Campbell stuck around until his sophomore year before transferring to Memphis State. Severn transferred after his junior year.
   But is the UALR victory over Notre Dame really the biggest opening-round upset in the history of the NCAA Tournament?
   Was it even the biggest upset that day?
   It’s a matter of opinion for sure. College Hoops Net calls it a tie between the Cleveland State-Indiana game and the UALR-Notre Dame game. A closer look reveals that Cleveland State’s victory was less of an upset.
   Though Indiana had been a powerhouse, it was going through a tough time as was well documented in Feinstein’s book. Indiana was a fragile team with a quickly deteriorating head coach in Knight. The Hoosiers had beaten Notre Dame handily during the regular season, but that came early. Indiana came in after getting blasted by Michigan in its Big Ten Conference finale the Saturday before.
   Cleveland State was in the Mid-Continent Universities Conference, a new conference that didn’t even have an automatic bid to the NCAA Tournament. The Vikings finished 27-3 and earned their way into the tournament as an at-large team. Playing a style Coach Kevin Mackey called, “The Run and Stun” and led by Kenny “Mouse” McFadden, the Vikings scored 90.9 points per game and had a victory over Ohio State and a close loss at Michigan on their resume. The Vikings were a lot like UALR and really had played a pretty similar schedule. And, like UALR, the Vikings walked into a perfect situation.
   Unlike Cleveland State, UALR didn’t really beat anyone of significance during the season. The Trojans lost and overtime game to Iowa at Hawaii and got blown out at Providence.
   Notre Dame was ranked four spots higher in the polls than Indiana and, despite being somewhat of a fragile team in recent years, this was Phelps’ chance at greatness. This was going to be the team that was poised to make a long run in the tournament. The Fighting Irish played a tough schedule and were well prepared. And though both were seeded No. 3, more eyes were on Notre Dame than Indiana.
   And there was UALR, a program still in diapers. It had a second-year coach, playing in a decent, but not overpowering conference.
   So, in the end, what did beating Notre Dame do for UALR?
   “Usually you have to earn respect in your own state. Then you have to do it regionally. Then you have to do it nationally. It’s like a stepping process,” Newell said. “Sometimes it takes three years or five years, maybe even seven years. Well, the win over Notre Dame. Boom! Immediately. Then we turned around and almost beat N.C. State.”
   Things didn’t exactly work out for Newell. He left UALR after six seasons, taking the Lamar job. He went 42-44 in three seasons before resigning after the school didn’t come through with what Newell thought was promised him.
   “When Ann Richards was elected governor, the whole board of trustees changed, the president changed,” Newell said.
   He coached a minor-league basketball team in Shreveport, Louisiana, before coming to Monticello, Arkansas, where he continues to build the Arkansas-Monticello program.
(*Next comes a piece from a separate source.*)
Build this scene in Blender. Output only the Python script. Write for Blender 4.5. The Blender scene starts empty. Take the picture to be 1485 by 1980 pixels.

He got that school to its first NCAA Division II Tournament in 2006.
   Banners recognizing Newell’s UALR teams were lost or discarded and haven’t been replaced.
   “Sometimes to me, and I’ve been out of the state a long time, but it seems like all the work they did has gone unappreciated,” Morgan said. “Come on now. We were doing things to try and make this look like a major-college program. And it’s gone unnoticed, especially for the players.”
   In 2006, the school’s athletic department went back to calling itself UALR after preferring Arkansas-Little Rock for several years.
   Newell’s mark remains on the program in at least one way. The end of the court inside the new Jack Stephens Center has “UALR” painted on it.
   “I used to tell people like Jerry West that the day is going to come when they’re just going to put UALR in the conference standings, rankings, whatever. And we reached that point. Even now when I see like a USA Today or anything. If I see UALR, a smile goes on my face.”

Note: Since the writing of this book, UALR has hung banners to recognize accomplishments in men’s and women’s basketball and volleyball. Newell’s UALR teams are well represented among these banners. Newell resigned from Arkansas-Monticello in 2010.
Both Myron Jackson and Newell have also been enshrined in the UALR Athletics Hall of Fame in recent years.